3: What do the brown and blue wires supply inside the garage?
4: We don't like screwed terminal strips any more(!). But that 3-way could readily be replaced by three 2-pole WAGO connectors.
You're not going to be able to run a 7.5kW charger from that SWA cable anyway.
It would need to be around 6mm² for that.
But you might still be able to draw 16A, depending on the conductor size and where the house-end connects.
I have a 32A 3-pin round blue connector for my EV, with no actual charger at all.
There is a 16A equivalent which you could consider.
Save energy... recycle electrons!
@transparent Thank you for your reply. It's going to be difficult to find the other end. That unit on the garage wall is in neighbours garden 🙄
So whose electricity is passing through that junction box?
What socket (or light) does it feed within your garage?

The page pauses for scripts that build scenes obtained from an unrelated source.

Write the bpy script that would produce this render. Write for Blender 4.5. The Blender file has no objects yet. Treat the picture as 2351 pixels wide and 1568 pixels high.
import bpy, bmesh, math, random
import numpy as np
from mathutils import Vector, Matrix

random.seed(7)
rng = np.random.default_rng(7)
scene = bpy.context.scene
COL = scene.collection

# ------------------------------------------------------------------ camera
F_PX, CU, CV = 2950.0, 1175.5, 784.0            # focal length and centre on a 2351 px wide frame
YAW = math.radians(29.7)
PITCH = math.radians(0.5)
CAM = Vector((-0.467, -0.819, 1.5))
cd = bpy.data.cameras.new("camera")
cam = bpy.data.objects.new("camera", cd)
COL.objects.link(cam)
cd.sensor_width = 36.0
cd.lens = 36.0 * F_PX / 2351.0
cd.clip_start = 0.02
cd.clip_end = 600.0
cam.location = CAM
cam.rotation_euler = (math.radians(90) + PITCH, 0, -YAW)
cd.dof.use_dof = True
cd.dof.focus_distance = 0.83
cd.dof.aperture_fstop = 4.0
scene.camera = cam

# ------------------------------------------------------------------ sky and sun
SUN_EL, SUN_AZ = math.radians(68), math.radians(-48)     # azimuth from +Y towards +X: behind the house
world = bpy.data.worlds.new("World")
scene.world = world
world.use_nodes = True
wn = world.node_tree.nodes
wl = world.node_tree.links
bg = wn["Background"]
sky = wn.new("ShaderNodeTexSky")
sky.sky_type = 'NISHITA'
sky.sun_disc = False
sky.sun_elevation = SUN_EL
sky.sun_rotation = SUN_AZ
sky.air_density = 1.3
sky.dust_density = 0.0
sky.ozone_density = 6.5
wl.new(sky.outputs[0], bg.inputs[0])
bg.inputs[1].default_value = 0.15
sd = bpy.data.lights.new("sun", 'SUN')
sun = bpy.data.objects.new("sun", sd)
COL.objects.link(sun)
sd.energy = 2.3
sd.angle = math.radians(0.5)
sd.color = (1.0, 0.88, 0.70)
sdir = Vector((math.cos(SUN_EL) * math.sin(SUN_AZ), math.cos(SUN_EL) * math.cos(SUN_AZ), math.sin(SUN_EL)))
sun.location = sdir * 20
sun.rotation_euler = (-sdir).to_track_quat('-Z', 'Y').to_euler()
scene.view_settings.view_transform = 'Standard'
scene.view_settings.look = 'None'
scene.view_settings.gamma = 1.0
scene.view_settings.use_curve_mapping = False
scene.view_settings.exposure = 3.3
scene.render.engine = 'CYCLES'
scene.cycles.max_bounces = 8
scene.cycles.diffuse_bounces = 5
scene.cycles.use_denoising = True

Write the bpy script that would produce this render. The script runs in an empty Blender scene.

Which of the trips in your consumer unit render that socket 'dead'?
Any of them?
Save energy... recycle electrons!
@transparent I checked, Electricity is going through our power supply and the fuse pic attached.
In garage it is connected to plug socket and to a bulb. I have checked the trip too. Pic attached.
Thanks,
Hem
I checked, Electricity is going through our power supply and the fuse pic attached.
In garage it is connected to plug socket and to a bulb. I have checked the trip too. Pic attached.
Thanks,
Hem
The fact that the MCB is rated 16A tells us what we need to know.
If you were sure to use no garage light or socket at the same time, then you'd be able to draw 16A for the EV.
Unless you have any other evidence that the SW cable is larger than 1.5mm² then you shouldn't increase the rating of the MCB.
There's a cable-size calculator here on the TLC Direct website which can 'play' with to see what's possible.